* [EXERCISE TASK]
Return the lines below exactly, from the first line to the line that contains "court('front_court', 'pale paved". Leave out pictures.
* BEGIN COLLECTED DATA *
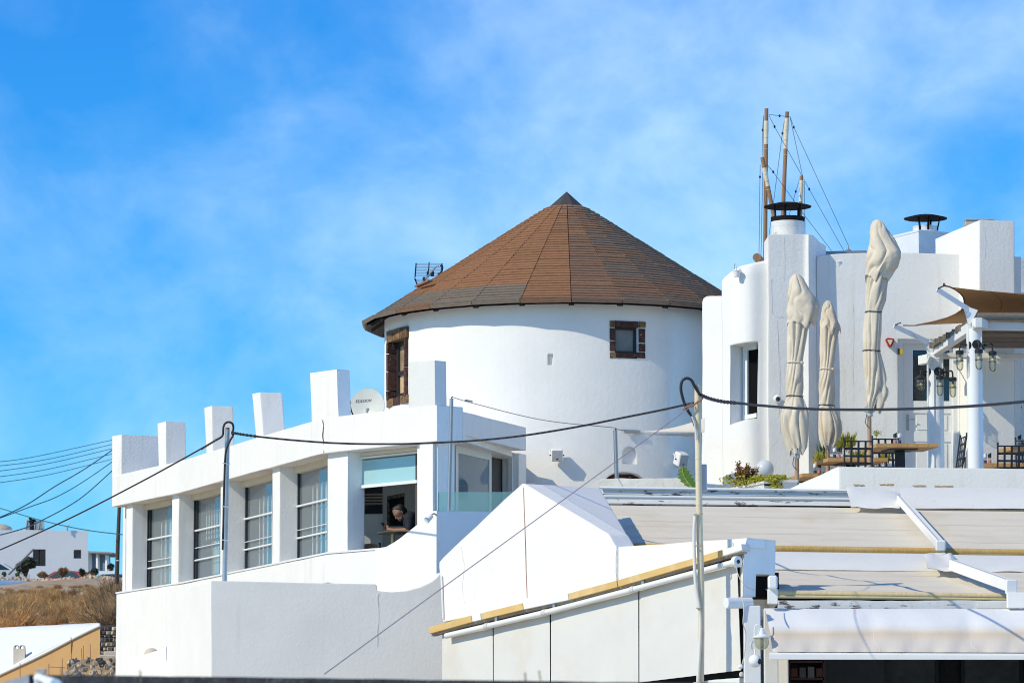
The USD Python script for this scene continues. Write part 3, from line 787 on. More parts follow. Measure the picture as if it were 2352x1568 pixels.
# ================================================================ GROUND COURTS that the buildings stand on
PAVE = M('pale_paving', (0.58, 0.54, 0.47), 0.9, var=0.12, vscale=1.5, bump=0.4, bscale=6, stain=((0.42, 0.36, 0.28), 0.8, 0.5, 0.75, 0.5))
def court(name, label, x0, x1, y0, y1, z, th=.25):
    solo(name, box(((x0 + x1) / 2, (y0 + y1) / 2, z - th / 2), (x1 - x0, y1 - y0, th)), PAVE, label, 'terrace', None, 'structure')
WHITEWASH = M('whitewash', (0.82, 0.78, 0.71), 0.9, var=0.08, vscale=1.0, bump=0.4, bscale=6, stain=((0.55, 0.48, 0.38), 0.6, 0.55, 0.8, 0.4))
PAVE = WHITEWASH
court('lower_terrace', 'whitewashed roof terraces stepping down below the white buildings', -26, 26, 24, 55.5, 2.15, 1.5)
court('lower_terrace', 'whitewashed terrace in front of the dark parapet', -26, 26, -22, 19.2, .25, .6)
court('front_court', 'pale paved court under the windmill', -2.2, 6.5, 67.7, 82, 4.9, .6)

# ================================================================ RIGHT-HAND WHITE BUILDING
_P0, _PL0, _PX0, DYB = P, Plane, PX, -1.9
def P(x, y, Y): return _P0(x, y, Y + DYB)
def PX(Y): return _PX0(Y + DYB)
rb = Thing('white_building', 'white rounded plaster building behind the folded parasols with a chimney pillar', 'building')
Y3 = 76.0
w1 = Plane(1600, 76.6, 1668, 76.0)
rb.part('wall', rough(wall(w1, [(1612.5, 1420), (1613, 694), (1616, 685), (1623, 680.5), (1632, 679.5), (1668, 679), (1668, 1420)], .5), .2, .015), PLASTER_R, 35)
# main drum: a quarter turn of wall, left part facing left, then running to the right
drum_px = [(1660, 75.8), (1690, 75.42), (1725, 75.24), (1768, 75.3)]
dp = [P(x, 1000, Y)[:2] for x, Y in drum_px]
def ribbon(plan, z0, ztops, thick, n=10):
    """A curved wall over a plan polyline with its own top heights."""
    pl_ = smooth_path([np.array([*p, z]) for p, z in zip(plan, ztops)], n)
    t = np.gradient(pl_[:, :2], axis=0); t /= np.linalg.norm(t, axis=1, keepdims=True)
    nr = np.stack([-t[:, 1], t[:, 0]], 1)
    g = []
    inn = pl_[:, :2] + nr * thick
    rows = [np.column_stack([pl_[:, :2], np.full(len(pl_), z0)]), np.column_stack([pl_[:, :2] , pl_[:, 2] - .06]), np.column_stack([pl_[:, :2] + nr * .05, pl_[:, 2]]), np.column_stack([inn, pl_[:, 2]]), np.column_stack([inn, np.full(len(pl_), z0)])]
    n_ = len(pl_); v = np.vstack(rows); f = []
    for r in range(5):
        for j in range(n_ - 1):
            a, b, c, d = r * n_ + j, r * n_ + j + 1, ((r + 1) % 5) * n_ + j + 1, ((r + 1) % 5) * n_ + j
            f += [[a, b, c], [a, c, d]]
    for j, flip in ((0, 1), (n_ - 1, 0)):
        q = [r * n_ + j for r in range(5)]
        for k in range(1, 4):
            f.append([q[0], q[k], q[k + 1]] if flip else [q[0], q[k + 1], q[k]])
    return v, np.array(f)
def cut(m, tools):
    tm = trimesh.Trimesh(*m, process=True); trimesh.repair.fix_normals(tm)
    mm = mf(manifold3d.Mesh(np.asarray(tm.vertices, np.float32), np.asarray(tm.faces, np.uint32)))
    for t in tools:
        tt = trimesh.Trimesh(*t, process=True); trimesh.repair.fix_normals(tt)
        mm = mm - mf(manifold3d.Mesh(np.asarray(tt.vertices, np.float32), np.asarray(tt.faces, np.uint32)))
    o = mm.to_mesh()
    return np.array(o.vert_properties[:, :3], float), np.array(o.tri_verts)
ztop = [P(x, y, Y)[2] for (x, Y), y in zip(drum_px, (636, 614, 605, 597))]
zg = P(1700, 1420, 76)[2]
wp = Plane(1676, 75.56, 1736, 75.2)
hole_px = [(1677, 794), (1735, 784), (1735, 960), (1677, 976)]
holem = prism([wp.at(x, y) + wp.n3() * .4 for x, y in hole_px], -wp.n3() * 1.3)
drum = cut(ribbon(dp, zg, ztop, .6), [holem])
rb.part('wall', rough(drum, .16, .014), PLASTER_R, 40)
# deep window
wb = Plane(1676, 75.56, 1736, 75.2)
W_FR = M('window_white', (0.74, 0.74, 0.72), 0.45, var=0.03)
back = -.30
wd = rb.part('window', cat([wall(wb, [(1706, 796), (1716, 795), (1716, 964), (1706, 966)], .06, back), wall(wb, [(1706, 786), (1737, 782), (1737, 801), (1706, 806)], .06, back + .005),
                            wall(wb, [(1706, 954), (1737, 948), (1737, 958), (1706, 964)], .06, back + .005)]), W_FR, False)
rb.part('pane', wall(wb, [(1714, 800), (1775, 792), (1775, 962), (1714, 960)], .02, back - .04), M('black_opening', (0.008, 0.008, 0.009), 0.9, spec=0.05), False, under=wd)
# chimney pillar
pc = Plane(1764, 75.15, 1864, 75.25, 900)
top = [(1766, 1420), (1764.5, 541), (1767, 538.5), (1858.6, 537.5), (1864, 1420)]
fr = [pc.at(x, y) for x, y in top]
bkp = [P(1766, 1180, 75.9), P(1764.5, 541, 75.9), P(1767, 538.5, 75.9)]
sx = Plane(1858.6, 75.2, 1897.6, 75.95, 600)
pil = cat([prism([pc.at(1766, 1420), pc.at(1764.5, 541), pc.at(1767, 538.5), pc.at(1858.6, 537.5), pc.at(1864, 1420)], (-.02, .85, 0)),
           prism([sx.at(1858, 1420), sx.at(1858, 538.5), sx.at(1868, 541), sx.at(1876, 549), sx.at(1884, 558), sx.at(1893, 562), sx.at(1897.6, 567), sx.at(1897.6, 592), sx.at(1879, 592), sx.at(1880, 1420)], (-.5, .3, 0))])
ZF1 = P(1300, 1124, 70.5)[2]
rb.part('chimney_pillar', rough(pil, .18, .012), M('grey_plaster', (0.79, 0.765, 0.72), 0.9, var=0.05, vscale=1.5, bump=0.35, bscale=18, bevel=0.03, spec=0.2, streak=((0.6, 0.58, 0.54), 1.6, 0.5, 0.75, 0.35)), 35)
# long wall to the right of it, with the doorway
w3 = Plane(1880, 75.48, 2230, 75.66, 800)
o3 = [(1872, 1420), (1876, 590), (1884, 586), (1930, 583), (1990, 581.5), (2080, 581), (2140, 582), (2200, 584.5), (2245, 586), (2345, 590), (2345, 1420)]
door_px = [(2062, 1190), (2062, 778), (2203, 781), (2203, 1190)]
rb.part('wall', rough(wall(w3, o3, .45, holes=[door_px]), .22, .012), PLASTER, 35)
rb.part('roof_edge', wall(w3, [(1893, 590), (1895, 577), (1990, 575), (1995, 590)], .3, -.9), M('lead_grey', (0.30, 0.31, 0.33), 0.5, var=0.1, metal=.3), False)
# pillar at the right with a lit left side
p4 = Plane(2250, 74.95, 2330, 75.09, 600)
rp = prism([p4.at(2251, 1420), p4.at(2250, 506.5), p4.at(2252, 505.4), p4.at(2328, 507.4), p4.at(2329.8, 509), p4.at(2333, 1420)], (-.60, 1.55, -.10))
rb.part('pillar', rough(rp, .18, .010), PLASTER, 35)
p5 = Plane(2325, 77.3, 2500, 77.9, 800)
rb.part('wall', rough(wall(p5, [(2320, 1420), (2320, 591), (2352, 595), (2420, 606), (2480, 612), (2480, 1420)], .4), .3, .012), PLASTER, 35)
rb.part('roof', prism([[4.6, 75.2, P(1800, 600, 76)[2] - .6], [12.0, 75.2, P(1800, 600, 76)[2] - .6], [12.0, 84, P(1800, 600, 76)[2] - .6], [4.6, 84, P(1800, 600, 76)[2] - .6]], (0, 0, .2)), PLASTER, False)
rb.part('wall', box((8.2, 84.1, (zg + 10) / 2), (9, .3, 10 - zg)), PLASTER, False)
# pale strip beside the door, ledge low on the wall
rb.part('pilaster', wall(w3, [(2204, 1420), (2204, 783), (2223, 784), (2223, 1420)], .03, .028), PLASTER_W, False)
rb.part('ledge', wall(w3, [(2240, 1420), (2240, 1036), (2333, 1036), (2333, 1420)], .06, .06), PLASTER, False)
# conduit down the wall
cw = lambda x, y, o=.03: pc.at(x, y, o)
dpath = [P(1758.5, 606, 75.42), P(1759, 640, 75.42), P(1762.5, 700, 75.38), P(1762.5, 770, 75.38), P(1759, 778, 75.38), P(1745, 783, 75.5), P(1736, 789, 75.55)]
rb.part('conduit', tube(smooth_path(dpath, 5), .016, 6), WHITE_PL, True)
rb.part('conduit', tube([P(1763.5, 800, 75.36), P(1763.5, 1110, 75.36)], .006, 5), M('old_wire', (0.45, 0.40, 0.33), 0.7), True)
crack(rb, pc, [(1771, 640), (1774, 720), (1784, 728), (1806, 729)], .003)
crack(rb, pc, [(1786, 735), (1788, 820), (1790, 930), (1793, 1010)], .0025)
crack(rb, pc, [(1800, 545), (1801, 610), (1799, 650)], .002)
crack(rb, w3, [(2010, 640), (2014, 700), (2011, 760)], .002)
crack(rb, w3, [(1960, 700), (1963, 760), (1958, 830), (1961, 900)], .0022)
crack(rb, p4, [(2262, 520), (2264, 560), (2261, 600)], .002)
rb.done()

# door
dr = Thing('door', 'white panelled door with dark glass and a lever handle behind the table', 'door')
DW = M('door_white', (0.76, 0.76, 0.75), 0.4, var=0.02)
d0 = -.16
frm = dr.part('frame', cat([wall(w3, [(2062.3, 1185), (2062.3, 778.5), (2074, 778.5), (2074, 1185)], .16, -.06), wall(w3, [(2190, 1185), (2190, 781), (2202.6, 781), (2202.6, 1185)], .16, -.06), wall(w3, [(2074, 788), (2074, 778.5), (2190, 781), (2190, 790)], .16, -.06)]), DW, False)
hl = [[(2097, 920), (2097, 804), (2181, 805), (2181, 921)], [(2097, 990), (2097, 948), (2184, 949), (2184, 991)], [(2097, 1090), (2097, 1013), (2184, 1014), (2184, 1090)]]
lf = dr.part('leaf', wall(w3, [(2074.3, 1185), (2074.3, 788.4), (2189.6, 790.4), (2189.6, 1185)], .05, d0, holes=hl), DW, False)
dr.part('pane', wall(w3, [(2097, 920), (2097, 804), (2181, 805), (2181, 921)], .01, d0 - .025), M('door_pane', (0.015, 0.025, 0.03), 0.06, spec=0.7), False, under=lf)
for q in hl[1:]:
    dr.part('panel', wall(w3, q, .015, d0 - .018), DW, False, under=lf)
    ins = [(q[0][0] + 9, q[0][1] - 4), (q[1][0] + 9, q[1][1] + 4), (q[2][0] - 9, q[2][1] + 4), (q[3][0] - 9, q[3][1] - 4)]
    dr.part('panel', wall(w3, ins, .018, d0 - .004), DW, False, under=lf)
hp = dr.part('handle_plate', wall(w3, [(2082, 988), (2082, 951), (2088, 951), (2088, 988)], .012, d0 + .012, rnd=.02), STEEL, False)
dr.part('handle', tube(smooth_path([w3.at(2085, 963, d0), w3.at(2085, 963, d0 + .05), w3.at(2089, 962.5, d0 + .055), w3.at(2096, 962, d0 + .05), w3.at(2101, 963.5, d0 + .045)], 5), .009, 6), STEEL, True, under=hp)
dr.done()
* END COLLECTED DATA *
* [EXERCISE OUTPUT]
The USD Python script for this scene continues. Write part 3, from line 787 on. More parts follow. Measure the picture as if it were 2352x1568 pixels.
# ================================================================ GROUND COURTS that the buildings stand on
PAVE = M('pale_paving', (0.58, 0.54, 0.47), 0.9, var=0.12, vscale=1.5, bump=0.4, bscale=6, stain=((0.42, 0.36, 0.28), 0.8, 0.5, 0.75, 0.5))
def court(name, label, x0, x1, y0, y1, z, th=.25):
    solo(name, box(((x0 + x1) / 2, (y0 + y1) / 2, z - th / 2), (x1 - x0, y1 - y0, th)), PAVE, label, 'terrace', None, 'structure')
WHITEWASH = M('whitewash', (0.82, 0.78, 0.71), 0.9, var=0.08, vscale=1.0, bump=0.4, bscale=6, stain=((0.55, 0.48, 0.38), 0.6, 0.55, 0.8, 0.4))
PAVE = WHITEWASH
court('lower_terrace', 'whitewashed roof terraces stepping down below the white buildings', -26, 26, 24, 55.5, 2.15, 1.5)
court('lower_terrace', 'whitewashed terrace in front of the dark parapet', -26, 26, -22, 19.2, .25, .6)
court('front_court', 'pale paved court under the windmill', -2.2, 6.5, 67.7, 82, 4.9, .6)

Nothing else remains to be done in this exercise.